Université Paris-Sorbonne(Paris-IV) Agence Nationale de la Recherche
Le projet « La Dispute » se situe dans le cadre de l’axe thématique 3 : « place de la création dans les systèmes de représentations collectives et d’échanges sociaux ». En un temps où l’idée du « plaire et instruire » domine, les reconfigurations dans les différents domaines de la connaissance sont perceptibles à partir des modifications dans l’écriture des savoirs. C’est donc l’interaction de la création, des savoirs et des pratiques lettrées comme moteur de la création que notre projet propose d’approcher, en faisant l’hypothèse que l’émergence de nouveaux genres et de nouvelles formes rhétoriques à partir de formes plus anciennes procède des confrontations renouvelées dans la mise en discours des connaissances et leurs représentations, en un temps où les domaines disciplinaires sont loin d’être séparés de façon étanche. Par l’étude des différentes formes de disputes et la façon dont elles participent de ces processus, nous nous proposons d’explorer l’univers des relations intellectuelles, institutionnelles, politiques et artistiques qui irriguent les phénomènes de création. Penser la création à partir du concept de dispute implique de l’analyser sous l’angle des pratiques rhétoriques, d’envisager celles-ci sous l’espèce des rapports de force, des relations entre individus au sein de l’espace dans lequel elles se déploient, et de considérer les acteurs de la création comme les publics qui la reçoivent.

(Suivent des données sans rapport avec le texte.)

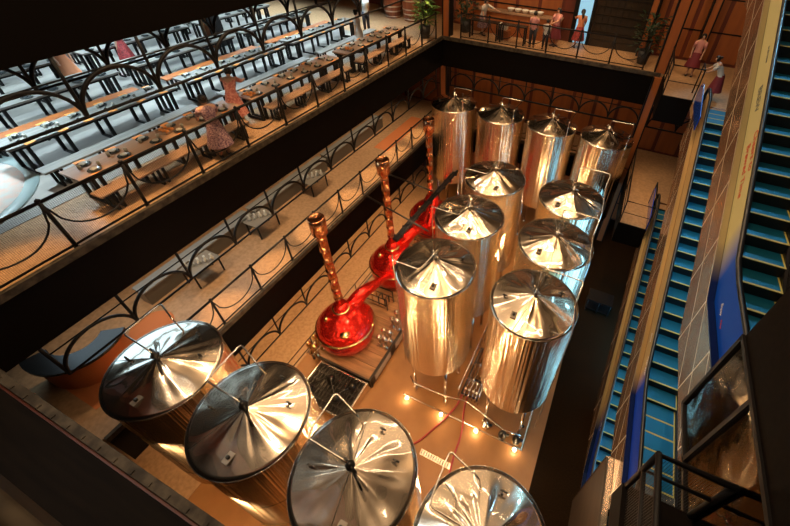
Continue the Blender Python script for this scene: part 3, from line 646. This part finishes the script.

Il n'existe à ce jour aucune étude d'ensemble des phénomènes de dispute à l'époque moderne. Si l'on peut formuler certaines hypothèses sur les dispositifs qui président au développement des disputes, à partir de quelques exemples bien étudiés, ces hypothèses demandent à être élaborées de façon plus systématique. Il est indispensable pour cela de procéder à un vaste travail de collecte de données, de rassemblement des textes, de repérage dans les différents domaines de la création, dans le but de traquer les modes de la dispute, d’analyser la nature des querelles et de comprendre la constitution des « cas », qui articulent le général au singulier. Cette enquête empirique d'envergure doit être organisée, systématisée, et surtout mise à disposition du public afin que la communauté puisse bénéficier de ce travail. C’est l’objectif de la banque de données. On verra se dessiner des lignes de force, des dispositifs spécifiques à la dispute et à la constitution de la création comme catégorie opératoire dans la période étudiée. Les publications scientifiques s'appuieront sur cette banque. Le travail d'interprétation des disputes que nous proposons dépasse le cadre traditionnel des travaux universitaires, pour forger des outils d'analyse et de réflexion originaux. Il s'agit en particulier de proposer des actions théâtrales qui permettent de réfléchir aux ressorts des disputes. La logique de la création dramatique possède des dynamiques et exigences propres qui mettent en lumière des dimensions que l'analyse historique et rhétorique ne perçoit pas toujours comme essentielles. Cette dimension théâtrale permet de donner à ce travail une visibilité originale et de proposer aux chercheurs des nouveaux modes d'analyse.